--- start ---

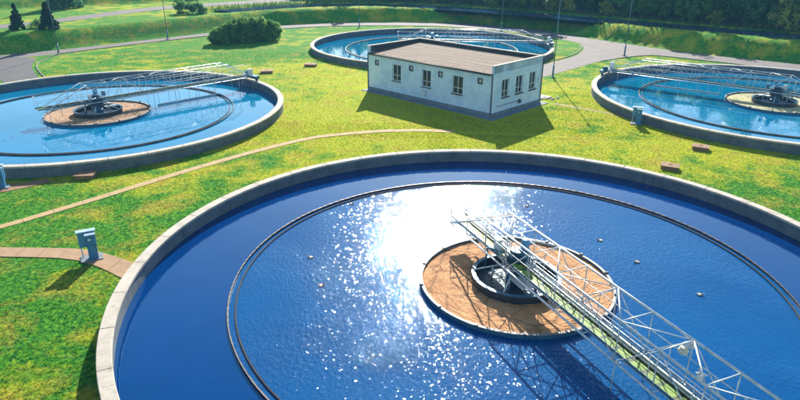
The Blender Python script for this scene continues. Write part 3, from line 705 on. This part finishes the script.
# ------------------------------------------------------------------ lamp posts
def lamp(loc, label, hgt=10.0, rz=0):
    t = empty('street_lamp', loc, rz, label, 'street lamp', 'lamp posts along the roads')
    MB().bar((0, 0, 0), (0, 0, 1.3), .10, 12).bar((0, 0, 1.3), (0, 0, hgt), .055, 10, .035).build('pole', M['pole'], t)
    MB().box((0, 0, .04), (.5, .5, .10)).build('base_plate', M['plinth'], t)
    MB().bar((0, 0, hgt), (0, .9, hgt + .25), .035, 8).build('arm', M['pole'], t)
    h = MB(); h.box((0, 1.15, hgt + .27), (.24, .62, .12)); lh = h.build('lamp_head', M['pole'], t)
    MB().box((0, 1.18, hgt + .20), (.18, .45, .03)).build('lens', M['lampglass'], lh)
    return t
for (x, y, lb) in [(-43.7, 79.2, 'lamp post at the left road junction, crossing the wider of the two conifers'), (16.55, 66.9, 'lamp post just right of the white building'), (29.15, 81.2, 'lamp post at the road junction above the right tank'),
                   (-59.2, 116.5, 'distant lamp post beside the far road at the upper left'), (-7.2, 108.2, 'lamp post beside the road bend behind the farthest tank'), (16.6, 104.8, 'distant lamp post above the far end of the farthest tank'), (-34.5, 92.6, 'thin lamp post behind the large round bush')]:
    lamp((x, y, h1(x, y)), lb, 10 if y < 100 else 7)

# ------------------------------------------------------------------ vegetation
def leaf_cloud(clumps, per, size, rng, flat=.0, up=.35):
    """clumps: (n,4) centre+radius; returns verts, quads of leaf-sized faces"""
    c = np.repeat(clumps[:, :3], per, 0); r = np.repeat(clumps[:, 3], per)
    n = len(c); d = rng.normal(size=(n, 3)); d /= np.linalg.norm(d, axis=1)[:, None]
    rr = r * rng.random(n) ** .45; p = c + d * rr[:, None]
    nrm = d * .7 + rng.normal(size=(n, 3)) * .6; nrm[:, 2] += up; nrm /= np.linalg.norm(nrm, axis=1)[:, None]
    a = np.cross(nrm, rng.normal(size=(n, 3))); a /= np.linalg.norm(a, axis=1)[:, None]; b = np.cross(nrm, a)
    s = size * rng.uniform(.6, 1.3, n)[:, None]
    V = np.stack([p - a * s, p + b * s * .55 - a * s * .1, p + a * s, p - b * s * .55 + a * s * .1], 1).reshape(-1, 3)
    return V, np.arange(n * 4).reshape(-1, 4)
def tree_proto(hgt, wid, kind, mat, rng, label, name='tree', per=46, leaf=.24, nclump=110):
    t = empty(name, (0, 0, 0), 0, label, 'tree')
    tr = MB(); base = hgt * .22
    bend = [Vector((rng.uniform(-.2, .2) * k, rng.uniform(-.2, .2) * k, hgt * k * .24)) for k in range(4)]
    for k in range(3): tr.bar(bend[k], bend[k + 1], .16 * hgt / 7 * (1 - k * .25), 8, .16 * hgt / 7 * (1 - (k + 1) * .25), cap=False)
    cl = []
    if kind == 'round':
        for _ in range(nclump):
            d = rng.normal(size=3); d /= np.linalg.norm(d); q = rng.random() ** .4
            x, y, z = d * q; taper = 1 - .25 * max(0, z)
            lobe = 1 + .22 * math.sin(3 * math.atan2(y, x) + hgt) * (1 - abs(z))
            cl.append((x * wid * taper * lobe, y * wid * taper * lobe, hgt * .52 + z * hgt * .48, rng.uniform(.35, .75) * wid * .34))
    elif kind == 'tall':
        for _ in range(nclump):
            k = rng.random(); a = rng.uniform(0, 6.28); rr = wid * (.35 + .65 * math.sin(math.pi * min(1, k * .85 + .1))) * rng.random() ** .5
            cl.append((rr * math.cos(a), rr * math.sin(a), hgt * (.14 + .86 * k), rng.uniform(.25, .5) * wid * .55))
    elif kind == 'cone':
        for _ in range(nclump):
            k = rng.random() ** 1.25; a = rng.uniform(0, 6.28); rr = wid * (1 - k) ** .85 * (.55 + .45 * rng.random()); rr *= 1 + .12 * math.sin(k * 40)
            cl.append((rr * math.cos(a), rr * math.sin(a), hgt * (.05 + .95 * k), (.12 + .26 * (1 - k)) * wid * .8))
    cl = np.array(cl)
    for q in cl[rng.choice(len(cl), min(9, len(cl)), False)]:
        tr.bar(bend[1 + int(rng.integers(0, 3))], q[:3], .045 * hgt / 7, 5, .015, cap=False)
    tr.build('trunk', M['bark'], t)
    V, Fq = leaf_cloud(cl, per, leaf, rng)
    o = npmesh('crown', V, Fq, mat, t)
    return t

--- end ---

Transcribe the material exactly, and leave out whatever pictures it holds.

→ **Finished exercise**
The Blender Python script for this scene continues. Write part 3, from line 705 on. This part finishes the script.
# ------------------------------------------------------------------ lamp posts
def lamp(loc, label, hgt=10.0, rz=0):
    t = empty('street_lamp', loc, rz, label, 'street lamp', 'lamp posts along the roads')
    MB().bar((0, 0, 0), (0, 0, 1.3), .10, 12).bar((0, 0, 1.3), (0, 0, hgt), .055, 10, .035).build('pole', M['pole'], t)
    MB().box((0, 0, .04), (.5, .5, .10)).build('base_plate', M['plinth'], t)
    MB().bar((0, 0, hgt), (0, .9, hgt + .25), .035, 8).build('arm', M['pole'], t)
    h = MB(); h.box((0, 1.15, hgt + .27), (.24, .62, .12)); lh = h.build('lamp_head', M['pole'], t)
    MB().box((0, 1.18, hgt + .20), (.18, .45, .03)).build('lens', M['lampglass'], lh)
    return t
for (x, y, lb) in [(-43.7, 79.2, 'lamp post at the left road junction, crossing the wider of the two conifers'), (16.55, 66.9, 'lamp post just right of the white building'), (29.15, 81.2, 'lamp post at the road junction above the right tank'),
                   (-59.2, 116.5, 'distant lamp post beside the far road at the upper left'), (-7.2, 108.2, 'lamp post beside the road bend behind the farthest tank'), (16.6, 104.8, 'distant lamp post above the far end of the farthest tank'), (-34.5, 92.6, 'thin lamp post behind the large round bush')]:
    lamp((x, y, h1(x, y)), lb, 10 if y < 100 else 7)

# ------------------------------------------------------------------ vegetation
def leaf_cloud(clumps, per, size, rng, flat=.0, up=.35):
    """clumps: (n,4) centre+radius; returns verts, quads of leaf-sized faces"""
    c = np.repeat(clumps[:, :3], per, 0); r = np.repeat(clumps[:, 3], per)
    n = len(c); d = rng.normal(size=(n, 3)); d /= np.linalg.norm(d, axis=1)[:, None]
    rr = r * rng.random(n) ** .45; p = c + d * rr[:, None]
    nrm = d * .7 + rng.normal(size=(n, 3)) * .6; nrm[:, 2] += up; nrm /= np.linalg.norm(nrm, axis=1)[:, None]
    a = np.cross(nrm, rng.normal(size=(n, 3))); a /= np.linalg.norm(a, axis=1)[:, None]; b = np.cross(nrm, a)
    s = size * rng.uniform(.6, 1.3, n)[:, None]
    V = np.stack([p - a * s, p + b * s * .55 - a * s * .1, p + a * s, p - b * s * .55 + a * s * .1], 1).reshape(-1, 3)
    return V, np.arange(n * 4).reshape(-1, 4)
def tree_proto(hgt, wid, kind, mat, rng, label, name='tree', per=46, leaf=.24, nclump=110):
    t = empty(name, (0, 0, 0), 0, label, 'tree')
    tr = MB(); base = hgt * .22
    bend = [Vector((rng.uniform(-.2, .2) * k, rng.uniform(-.2, .2) * k, hgt * k * .24)) for k in range(4)]
    for k in range(3): tr.bar(bend[k], bend[k + 1], .16 * hgt / 7 * (1 - k * .25), 8, .16 * hgt / 7 * (1 - (k + 1) * .25), cap=False)
    cl = []
    if kind == 'round':
        for _ in range(nclump):
            d = rng.normal(size=3); d /= np.linalg.norm(d); q = rng.random() ** .4
            x, y, z = d * q; taper = 1 - .25 * max(0, z)
            lobe = 1 + .22 * math.sin(3 * math.atan2(y, x) + hgt) * (1 - abs(z))
            cl.append((x * wid * taper * lobe, y * wid * taper * lobe, hgt * .52 + z * hgt * .48, rng.uniform(.35, .75) * wid * .34))
    elif kind == 'tall':
        for _ in range(nclump):
            k = rng.random(); a = rng.uniform(0, 6.28); rr = wid * (.35 + .65 * math.sin(math.pi * min(1, k * .85 + .1))) * rng.random() ** .5
            cl.append((rr * math.cos(a), rr * math.sin(a), hgt * (.14 + .86 * k), rng.uniform(.25, .5) * wid * .55))
    elif kind == 'cone':
        for _ in range(nclump):
            k = rng.random() ** 1.25; a = rng.uniform(0, 6.28); rr = wid * (1 - k) ** .85 * (.55 + .45 * rng.random()); rr *= 1 + .12 * math.sin(k * 40)
            cl.append((rr * math.cos(a), rr * math.sin(a), hgt * (.05 + .95 * k), (.12 + .26 * (1 - k)) * wid * .8))
    cl = np.array(cl)
    for q in cl[rng.choice(len(cl), min(9, len(cl)), False)]:
        tr.bar(bend[1 + int(rng.integers(0, 3))], q[:3], .045 * hgt / 7, 5, .015, cap=False)
    tr.build('trunk', M['bark'], t)
    V, Fq = leaf_cloud(cl, per, leaf, rng)
    o = npmesh('crown', V, Fq, mat, t)
    return t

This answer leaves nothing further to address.